Nan Hawthorne is the author of the blog, The Blue Lady Tavern, a first person commentary on life in Anglo-Saxon England by Leofwen, a woman who runs an alehouse in a fictitious kingdom.
Hawthorne's first novel, The Story: A Medieval Tale and How It Came To Be, also concerns this time and place. It is the culmination of years of work that started with play-acting at summer camp in Southeast Alaska with a friend when they were young teens. The characters they created and came to love for more than 35 years first saw print on Nan’s blog, and now come to life in a book. The Story combines the original stories with a short memoir of how the stories came to be, plus a full-length retelling in a gritty adventure/romance set in 8th century Anglo-Saxon England. The Story is expected out in March 2008. It will be available as both a paperback and an ebook. You can keep up to date on the novel's blog
Hawthorne has had a long and varied career in several fields, including the professional management of volunteer resources (in which she also wrote and trained), and as a writer on topics related to disabilities and employment. Sight impaired herself, she is indefatigable. Nan recently inauguarated the Independent Writers' Guild.

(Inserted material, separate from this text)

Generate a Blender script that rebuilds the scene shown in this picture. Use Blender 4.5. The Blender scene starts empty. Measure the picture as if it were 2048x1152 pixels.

She shares her writing time with running a creative writing group online, Ghostletters, with a weekly online radio show, the Shannon O’Neill Memorial Celtic Music Hour (named for a character in The Story), Anglo-Saxon reenactment (the picture shows Nan in her favourite role as Leofwen Taverner), and her individualistic style of tapestry making and crocheting.
Hawthorne is the author of Loving the Goddess Within: Sex Magick for Women, (Delphi Press, 1991) a sensitive and poetic call for the strengthening of women’s self esteem using body positive images and ideas drawn from Goddess traditions.
Hawthorne lives in the Seattle area with her husband and their five doted-upon cats.